“VENUS IN FUR” My rating: B+ (Opens July 18 at the Glenwood Arts)
96 minutes | No MPAA rating
It’s been a bad day for Thomas (Mathieu Almaric). While a raging thunderstorm soaks Paris, the playwright/director has wasted ten hours cooped up in a seedy theater holding auditions. He’s seeking a cast for his new stage adaptation of Venus in Fur, Leopold von Sacher-Masoch’s 1870 novella about a fellow who gets off on being whipped by a dominant woman. (Thus the word “masochism.”)
Thomas is alone, complaining to a colleague via cell phone about the talentless, self-absorbed actresses — “ten year olds on helium” — who have wasted his time with their wretched posing and preening. After hours of readings he’s no closer to finding someone to play Wanda, the dominatrix heroine of Sacher-Masoch’s tale.
He’s packing up to go home when the doors at the back of the auditorium blow open and a hyperactive blonde in a raincoat enters, motor mouthing breathlessly about how she was delayed and can she still audition. The woman (Emmanuelle Seigner) introduces herself as Wanda — coincidence or omen? — and begs to be heard.

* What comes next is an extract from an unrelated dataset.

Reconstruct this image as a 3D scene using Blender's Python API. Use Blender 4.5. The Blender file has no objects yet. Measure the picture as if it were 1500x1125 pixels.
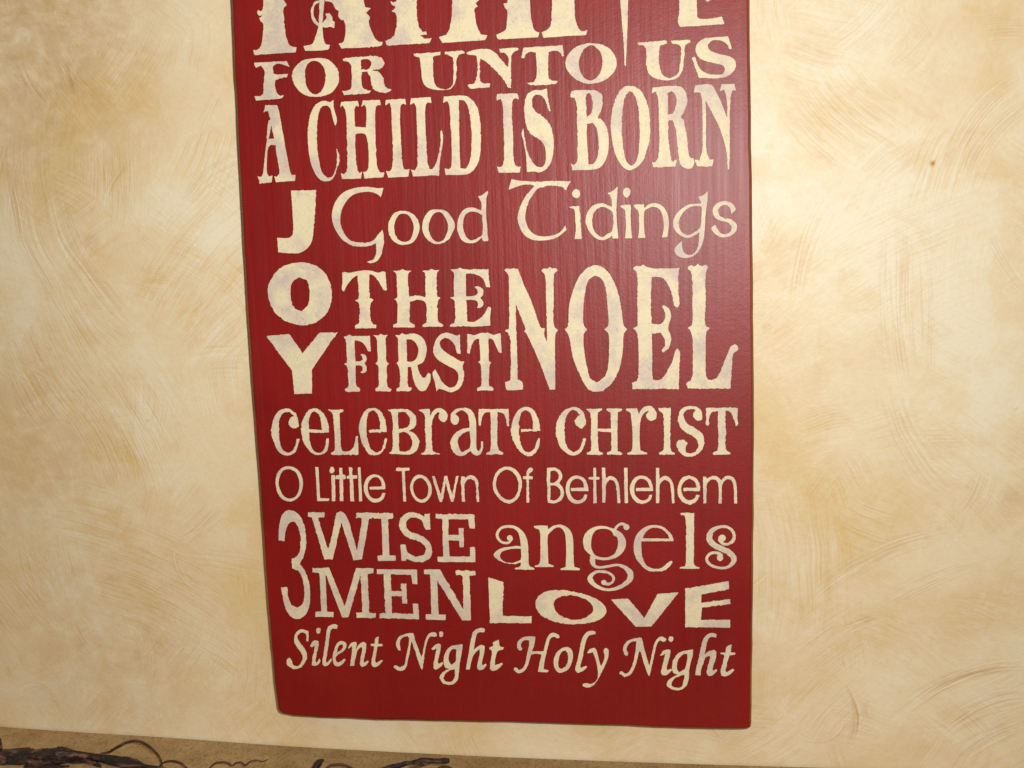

Thomas isn’t encouraged. This Wanda seems to be just one more prattling actress, a drowned cat with a mouthful of chewing gum.

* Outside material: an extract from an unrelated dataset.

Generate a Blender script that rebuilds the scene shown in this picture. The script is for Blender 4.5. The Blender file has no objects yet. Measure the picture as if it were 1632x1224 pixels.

She produces a resume that features a stint with the Urinal Theatre.
“I somehow missed their season,” Thomas observes dryly.
He’s even less impressed when she removes her raincoat to reveal an S&M outfit — the last-ditch ploy of a performer who can’t pull it off by skill alone.
Sensing his reluctance Wanda assures him that “I’m not usually in leather and a dog collar. I’m really demure and shit.”
What she really is is a master manipulator who over the next 90 real-time minutes will take Thomas and the audience on a hell of a ride.